Garrison Keillor: ...and now, a message from the National Organization of Super-Seniors.
It's winter semester at the University, the semester in which graduating seniors stop thinking about the consequences of the dominant patriarchal hegemony in Jane Austen and start thinking about health insurance.
But why? Why leave school? Why not stay right where you are, and become a super-senior-and stay for a fifth year, or a sixth, or just push it is far as it'll go.

Tim Russell: Hi. I'm Mike. I've been at the University of Minnesota for 27 years, and I'm still working on my bachelor's degree. I've had eighteen different majors and fifty-two roommates and I couldn't be happier. I like futons. I'm happy with Happy Meals. All day I sit in the library and read.

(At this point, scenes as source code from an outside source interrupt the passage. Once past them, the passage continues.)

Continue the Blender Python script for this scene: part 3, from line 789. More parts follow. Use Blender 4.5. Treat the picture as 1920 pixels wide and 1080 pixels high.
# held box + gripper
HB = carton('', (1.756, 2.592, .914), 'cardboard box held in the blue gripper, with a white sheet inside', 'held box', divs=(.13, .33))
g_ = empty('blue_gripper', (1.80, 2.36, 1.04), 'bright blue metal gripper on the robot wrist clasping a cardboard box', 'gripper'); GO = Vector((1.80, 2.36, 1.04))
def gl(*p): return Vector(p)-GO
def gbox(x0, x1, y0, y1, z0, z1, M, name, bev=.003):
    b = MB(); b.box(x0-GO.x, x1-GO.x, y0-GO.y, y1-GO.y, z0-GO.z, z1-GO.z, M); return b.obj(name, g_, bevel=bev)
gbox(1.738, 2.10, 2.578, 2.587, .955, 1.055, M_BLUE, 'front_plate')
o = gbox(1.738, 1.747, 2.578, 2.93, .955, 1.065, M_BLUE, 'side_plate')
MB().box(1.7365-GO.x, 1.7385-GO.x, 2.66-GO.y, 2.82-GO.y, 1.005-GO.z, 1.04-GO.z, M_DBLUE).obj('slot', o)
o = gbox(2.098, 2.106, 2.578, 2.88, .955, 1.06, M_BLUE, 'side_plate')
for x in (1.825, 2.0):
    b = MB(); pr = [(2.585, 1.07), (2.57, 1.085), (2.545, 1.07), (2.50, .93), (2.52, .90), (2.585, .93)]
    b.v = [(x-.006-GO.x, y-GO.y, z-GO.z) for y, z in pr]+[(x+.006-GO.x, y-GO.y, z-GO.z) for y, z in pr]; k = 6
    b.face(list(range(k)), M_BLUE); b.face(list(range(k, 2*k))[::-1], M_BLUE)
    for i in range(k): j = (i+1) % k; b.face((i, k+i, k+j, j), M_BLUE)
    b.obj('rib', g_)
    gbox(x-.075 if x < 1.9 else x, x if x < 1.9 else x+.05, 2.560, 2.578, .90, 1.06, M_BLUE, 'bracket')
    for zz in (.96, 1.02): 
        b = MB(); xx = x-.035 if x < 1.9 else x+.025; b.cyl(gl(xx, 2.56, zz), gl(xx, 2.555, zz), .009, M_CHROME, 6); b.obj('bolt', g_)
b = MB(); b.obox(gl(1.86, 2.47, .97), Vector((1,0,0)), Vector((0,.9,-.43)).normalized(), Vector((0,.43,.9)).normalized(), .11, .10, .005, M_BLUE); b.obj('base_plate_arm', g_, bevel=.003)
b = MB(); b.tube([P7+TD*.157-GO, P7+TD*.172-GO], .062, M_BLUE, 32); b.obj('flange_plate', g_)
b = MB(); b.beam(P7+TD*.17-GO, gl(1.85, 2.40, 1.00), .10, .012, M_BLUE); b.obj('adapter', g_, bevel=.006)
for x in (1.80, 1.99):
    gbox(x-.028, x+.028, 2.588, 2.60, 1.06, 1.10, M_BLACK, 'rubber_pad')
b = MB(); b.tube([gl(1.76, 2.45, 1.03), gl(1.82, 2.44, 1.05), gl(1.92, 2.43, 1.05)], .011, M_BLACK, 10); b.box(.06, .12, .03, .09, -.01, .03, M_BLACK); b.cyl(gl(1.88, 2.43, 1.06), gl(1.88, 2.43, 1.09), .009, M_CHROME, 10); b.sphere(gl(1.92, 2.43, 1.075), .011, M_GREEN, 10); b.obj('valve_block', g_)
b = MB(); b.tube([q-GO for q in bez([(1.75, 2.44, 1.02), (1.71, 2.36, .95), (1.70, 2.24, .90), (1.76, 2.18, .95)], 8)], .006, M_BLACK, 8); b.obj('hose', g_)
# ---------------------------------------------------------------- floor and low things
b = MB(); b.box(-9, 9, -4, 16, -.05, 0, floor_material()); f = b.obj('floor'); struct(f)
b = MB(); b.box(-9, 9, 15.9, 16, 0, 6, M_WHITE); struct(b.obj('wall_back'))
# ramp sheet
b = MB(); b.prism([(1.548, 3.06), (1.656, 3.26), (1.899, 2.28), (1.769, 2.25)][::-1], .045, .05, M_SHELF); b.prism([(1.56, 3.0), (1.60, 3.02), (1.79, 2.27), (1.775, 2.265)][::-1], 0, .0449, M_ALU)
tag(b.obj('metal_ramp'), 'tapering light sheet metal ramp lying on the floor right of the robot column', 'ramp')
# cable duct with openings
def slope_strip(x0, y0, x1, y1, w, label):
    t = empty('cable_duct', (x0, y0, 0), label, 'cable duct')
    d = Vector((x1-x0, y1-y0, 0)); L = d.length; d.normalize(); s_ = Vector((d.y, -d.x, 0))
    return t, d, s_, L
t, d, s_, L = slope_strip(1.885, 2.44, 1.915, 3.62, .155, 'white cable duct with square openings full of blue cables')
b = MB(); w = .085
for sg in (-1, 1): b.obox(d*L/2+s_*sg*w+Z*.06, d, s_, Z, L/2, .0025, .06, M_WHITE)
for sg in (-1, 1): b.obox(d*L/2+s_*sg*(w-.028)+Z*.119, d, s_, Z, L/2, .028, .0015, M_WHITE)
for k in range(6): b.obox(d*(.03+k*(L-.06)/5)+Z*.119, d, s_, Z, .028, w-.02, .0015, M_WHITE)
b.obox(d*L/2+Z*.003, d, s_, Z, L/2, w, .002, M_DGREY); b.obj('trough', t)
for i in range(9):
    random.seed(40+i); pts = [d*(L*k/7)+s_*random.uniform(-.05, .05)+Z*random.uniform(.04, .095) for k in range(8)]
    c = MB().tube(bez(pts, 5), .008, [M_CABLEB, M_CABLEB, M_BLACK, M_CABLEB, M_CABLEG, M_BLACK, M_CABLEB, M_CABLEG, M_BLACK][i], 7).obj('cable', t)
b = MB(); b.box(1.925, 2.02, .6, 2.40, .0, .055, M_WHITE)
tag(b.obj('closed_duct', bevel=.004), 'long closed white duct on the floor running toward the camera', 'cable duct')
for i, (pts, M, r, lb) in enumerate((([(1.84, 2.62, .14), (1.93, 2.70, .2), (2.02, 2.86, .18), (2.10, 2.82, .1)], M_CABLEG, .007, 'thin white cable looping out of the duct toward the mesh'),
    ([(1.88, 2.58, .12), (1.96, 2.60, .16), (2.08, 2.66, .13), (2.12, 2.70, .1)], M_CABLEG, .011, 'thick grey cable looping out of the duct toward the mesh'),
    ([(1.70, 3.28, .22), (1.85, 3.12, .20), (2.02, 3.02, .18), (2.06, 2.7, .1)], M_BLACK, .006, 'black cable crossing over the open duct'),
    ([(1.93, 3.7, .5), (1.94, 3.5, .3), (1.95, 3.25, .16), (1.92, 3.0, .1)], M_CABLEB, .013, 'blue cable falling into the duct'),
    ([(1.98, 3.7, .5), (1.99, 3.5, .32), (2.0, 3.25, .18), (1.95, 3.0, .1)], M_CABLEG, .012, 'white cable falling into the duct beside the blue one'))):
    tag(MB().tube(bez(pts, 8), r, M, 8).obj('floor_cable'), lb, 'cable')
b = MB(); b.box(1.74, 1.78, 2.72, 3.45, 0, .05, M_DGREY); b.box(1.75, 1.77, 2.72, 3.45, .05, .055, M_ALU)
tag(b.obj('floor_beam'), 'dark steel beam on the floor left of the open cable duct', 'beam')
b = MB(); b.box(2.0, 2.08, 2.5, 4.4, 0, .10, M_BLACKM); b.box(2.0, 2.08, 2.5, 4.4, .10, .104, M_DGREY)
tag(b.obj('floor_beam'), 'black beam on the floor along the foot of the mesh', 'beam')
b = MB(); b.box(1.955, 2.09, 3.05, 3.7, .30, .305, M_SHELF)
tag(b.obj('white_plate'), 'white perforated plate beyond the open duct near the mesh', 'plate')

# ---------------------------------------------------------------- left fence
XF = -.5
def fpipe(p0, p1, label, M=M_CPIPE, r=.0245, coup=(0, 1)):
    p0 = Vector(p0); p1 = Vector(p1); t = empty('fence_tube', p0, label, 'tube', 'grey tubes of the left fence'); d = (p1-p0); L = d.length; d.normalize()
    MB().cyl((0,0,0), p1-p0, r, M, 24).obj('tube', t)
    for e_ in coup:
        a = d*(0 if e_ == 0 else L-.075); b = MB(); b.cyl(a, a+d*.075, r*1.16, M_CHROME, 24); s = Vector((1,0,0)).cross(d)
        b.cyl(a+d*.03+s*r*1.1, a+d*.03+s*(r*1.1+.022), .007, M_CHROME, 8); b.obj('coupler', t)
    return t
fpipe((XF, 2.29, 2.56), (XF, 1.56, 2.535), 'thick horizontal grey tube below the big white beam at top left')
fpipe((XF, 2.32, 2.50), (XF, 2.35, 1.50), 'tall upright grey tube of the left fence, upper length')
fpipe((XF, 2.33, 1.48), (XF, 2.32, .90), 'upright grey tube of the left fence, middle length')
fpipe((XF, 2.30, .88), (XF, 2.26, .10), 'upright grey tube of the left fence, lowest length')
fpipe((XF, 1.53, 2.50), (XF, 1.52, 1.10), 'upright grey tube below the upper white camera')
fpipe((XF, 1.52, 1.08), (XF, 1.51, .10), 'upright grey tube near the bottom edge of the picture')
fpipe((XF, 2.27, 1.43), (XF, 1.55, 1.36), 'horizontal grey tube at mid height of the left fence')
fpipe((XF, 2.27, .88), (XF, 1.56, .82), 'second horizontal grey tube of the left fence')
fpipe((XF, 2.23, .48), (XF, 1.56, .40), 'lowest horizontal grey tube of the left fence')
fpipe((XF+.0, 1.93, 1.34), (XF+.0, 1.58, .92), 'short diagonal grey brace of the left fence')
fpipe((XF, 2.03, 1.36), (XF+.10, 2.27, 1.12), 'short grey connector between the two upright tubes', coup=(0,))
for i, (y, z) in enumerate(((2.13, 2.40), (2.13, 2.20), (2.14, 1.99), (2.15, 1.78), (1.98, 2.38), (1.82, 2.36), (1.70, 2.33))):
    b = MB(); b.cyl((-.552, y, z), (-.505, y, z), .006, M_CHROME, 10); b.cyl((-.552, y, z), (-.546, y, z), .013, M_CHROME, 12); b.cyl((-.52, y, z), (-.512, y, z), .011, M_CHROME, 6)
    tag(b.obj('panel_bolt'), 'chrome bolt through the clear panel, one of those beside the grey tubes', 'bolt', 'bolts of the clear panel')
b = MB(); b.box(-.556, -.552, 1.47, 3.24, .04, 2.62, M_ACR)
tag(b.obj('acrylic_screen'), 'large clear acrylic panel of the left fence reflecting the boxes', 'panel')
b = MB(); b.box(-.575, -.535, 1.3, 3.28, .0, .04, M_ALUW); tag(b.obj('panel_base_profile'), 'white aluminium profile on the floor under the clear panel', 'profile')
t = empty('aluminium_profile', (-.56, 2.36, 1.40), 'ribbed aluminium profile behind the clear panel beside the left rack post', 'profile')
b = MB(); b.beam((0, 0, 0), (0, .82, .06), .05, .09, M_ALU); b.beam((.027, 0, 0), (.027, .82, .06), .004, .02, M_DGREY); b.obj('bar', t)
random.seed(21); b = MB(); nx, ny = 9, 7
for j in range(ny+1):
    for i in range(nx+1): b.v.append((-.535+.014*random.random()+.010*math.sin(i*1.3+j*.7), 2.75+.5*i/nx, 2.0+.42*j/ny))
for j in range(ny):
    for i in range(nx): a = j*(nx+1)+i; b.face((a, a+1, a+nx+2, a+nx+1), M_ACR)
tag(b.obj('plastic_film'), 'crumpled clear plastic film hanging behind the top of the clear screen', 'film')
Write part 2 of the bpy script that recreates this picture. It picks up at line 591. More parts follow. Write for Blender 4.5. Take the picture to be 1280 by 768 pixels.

GK: Life is good for a super-senior. If you've got one more class left until you graduate, why not put it off until next year? Think about a double major. Take a semester in India.

TR: At a certain point, you forget about debt. Between eighteen-thousand and a quarter-million, what's the differenced? I owe Visa twenty-grand a month, and that's just for interest. Hey--whatever-- not my problem.

GK: And as you get closer to retirement age, you start to look at the dorm as a form of assisted living. Super -seniors graduate to become senior citizens. A message from the National Organization of Super Seniors.

ALL SING: If you're happy and you know it, stick around
If you're happy and you know it, stick around.
If you're happy, it's not hard to get another credit card
You're a student, so you're smart, stick around.